Have Faith: Darkness and light

What gets us through the night is knowing that morning follows.

0
Quietly and calmly listening within can bring a waterfall of light and love. —Tina Witherspoon

It’s not always easy to have faith. Sometimes we get a taste of what St. John of the Cross called “the dark night of the soul.” No matter how hard we pray, it all feels pointless, and we don’t feel God’s love or mercy at all. I’m not writing about this to be disparaging, I’m writing about it because I feel like I’m finally coming out of such a place, but knowing that it likely won’t be the last time I go through it.

There are times when I feel very close to God, through my prayer life and through my interactions with other people and with nature. And haven’t we all had those experiences when it feels like someone must be looking out for us. Something or someone comes into our lives at the right time and place, just when we need it or them. I’m looking for a story idea and one falls into my lap. It’s a couple of days before payday and I need to put gas in the car. That’s when I find a 20-dollar bill in the pocket of my jeans. I have the good fortune of almost always finding what I need when I need it most. And I know better than to think that it’s my own dumb luck. It’s this light or goodness that helps get me through the dark times.

But dark times they are. I float along without giving much thought to where all good things come from and I barely think to pray at all, even giving thanks seems like a chore. This can happen when everything else in my life is going smoothly; it doesn’t only happen when things are rough and I cry out to God and it feels like he’s not there. Sometimes when I sit down in the quiet to pray, it feels false and empty. That’s the worst, when I feel nothing. I’ve been going along like that for months now, barely remembering or thinking about prayer, indifferent because I feel nothing when I try to pray. Then there’s my constant argument about “listening to God.” Why should I listen when he’s not talking to me? How do you listen anyway? You see how this can keep spiraling downward and downward.

Yesterday was my birthday and I’m beyond the years when you get excited about it, but it still felt like a special day. I woke up early and set myself up to work on my part of the Minute newsletter, and after that was done, it was still early and I had no reason to jump up and get busy — and it was my birthday after all. I decided it would be a good time to try to pray, to express gratitude that I had another birthday. My mindset wasn’t negative and I wasn’t worried about God not hearing me; I was focused on the simplicity of giving thanks. I started by looking at the day’s readings on an app I have on my cell phone. They certainly weren’t positive … something about “I am not worthy to be under Your roof.” But I kept going, I didn’t give up. There was a reflection about being mindful and truly connecting with God and the people in your life as well.

After reading on the app, I just closed my eyes and started to pray — nothing formal, no memorized prayers. I thought about having a birthday and that led to all the other countless things I am grateful for — my kids are all in a good place (and God knows there were a million prayers said along the way before that came to pass), I love my work and my work family, I live in a beautiful place surrounded by woods and kind neighbors, I have housing. Once I started thinking of all the blessings, it really ramped up the gratitude.

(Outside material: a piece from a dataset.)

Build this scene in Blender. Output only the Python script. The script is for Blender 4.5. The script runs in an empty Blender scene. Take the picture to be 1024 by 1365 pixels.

Next I tackled that “listening” process. I figured I was on a good roll, why not try listening too? For some reason completely unknown to me, I began to understand responses to the prayer I was sending up. I thought about all the help I’ve had over the years and the thought came to me that I have overcome many things with God’s help and with the help of other people in my life. I would single out a negative or difficult experience and then the thought came to me that I’m covered like a waterfall with gifts from God. I visualized a waterfall…not Niagara Falls, but a smaller one like you might find on a walk in the woods. And I thought about the love and goodness that flows right over me pretty much nonstop.

Maybe this is the listening I long for all the time, I thought. What if it was as easy as that? I think of something I’m grateful for and what comes to me is that waterfall, reminding me that I am loved and that I’ve always been loved. When I finished praying yesterday morning, I felt light, not darkness. My prayer clouds lifted and again I knew that God is there because I felt it deep inside my being, my bones. My dark night is over, for now.